Subsequence in a sequence of numbers in scala

Question

For example i have: List(1,3,2,5)

How i get all these: List(1), List(3), List(2), List(5), List(1,3), List(1,2), List(1,5), List(3,2), List(3,5), List(2,5), List(1,3,2), List(1,3,5), List(1,2,5), List(3,2,5), List(1,3,2,5))

I need this for Longest Increasing Subsequence -problem and this answer for example would be: (1,3,5)

And I want use it for bigger Lists.

Answer 1

[ Update in response to updated question ]

[ Thanks to @jwvh for spotting error in original version ]

This method will generate all possible sub-sequences of a List:

def subsequences[T](list: List[T]): List[List[T]] =
  list match {
    case Nil =>
      List(List())
    case hd :: tl =>
      val subs = subsequences(tl)

      subs.map(hd +: _) ++ subs
  }

Note that this is not efficient for a number of reasons, so it is not a good way to solve the "longest increasing subsequence problem".

---

[ Original answer ]

This function will generate all the non-empty contiguous sub-sequences of any sequence:

 def subsequences[T](seq: Seq[T]) =
   seq.tails.flatMap(_.inits).filter(_.nonEmpty)

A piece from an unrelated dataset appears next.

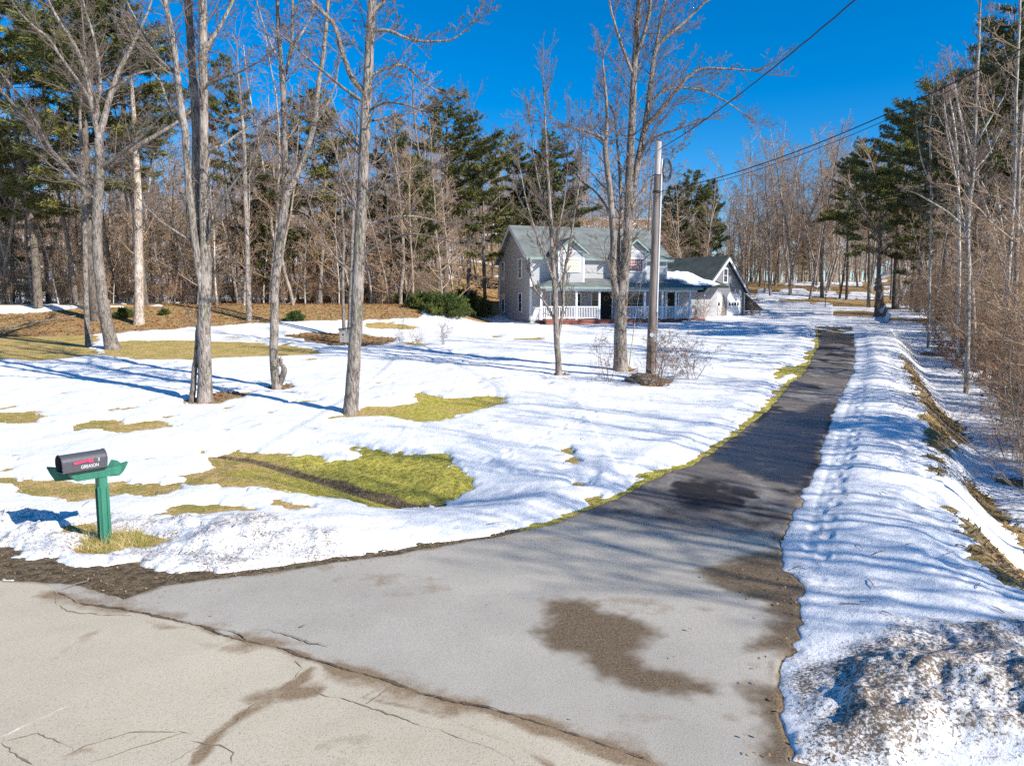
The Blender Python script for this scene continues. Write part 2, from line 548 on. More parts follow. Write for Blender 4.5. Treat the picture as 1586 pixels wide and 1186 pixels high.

This returns an Iterator so it creates each sub-sequence in turn which reduces memory usage.

Note that this will generate all the sub-sequences and will preserve the order of the values, unlike solutions using combinations or Set.

---

You can use this in your "longest increasing subsequence problem" like this:

def isAscending(seq: Seq[Int]): Boolean =
  seq.length <= 1 || seq.sliding(2).forall(x => x(0) < x(1))

subsequences(a).filter(isAscending).maxBy(_.length)

The result will be the longest sequence of ascending values in the input a.

Answer 2

You want all the combinations() from 1 to array length.

val arr = Array(4, 3, 1)

arr.indices.flatMap(x => arr.combinations(x + 1))
//res0: Seq[Array[Int]] = Vector(Array(4), Array(3), Array(1), Array(4, 3), Array(4, 1), Array(3, 1), Array(4, 3, 1))

---

update

This will give you all possible combinations, retaining original order and duplicate elements.

def subseqs[A](seq :Seq[A]) :List[Seq[A]] = seq match {
  case hd +: tl =>
    val res = subseqs(tl)
    Seq(hd) :: res ++ res.map(hd +: _)
  case Seq() => Nil
}

The result is a List of n^2 - 1 possible sub-sequences. So for a collection of 8 elements you'll get 255 sub-sequences.

This, of course, is going to be way too tedious and inefficient for your purposes. Generating all possible sub-sequences in order to find the Longest Increasing is a little like washing all the clothes in your neighborhood so you'll have clean socks in the morning.

Much better to generate only the increasing sub-sequences and find the longest from that set (9 lines of code).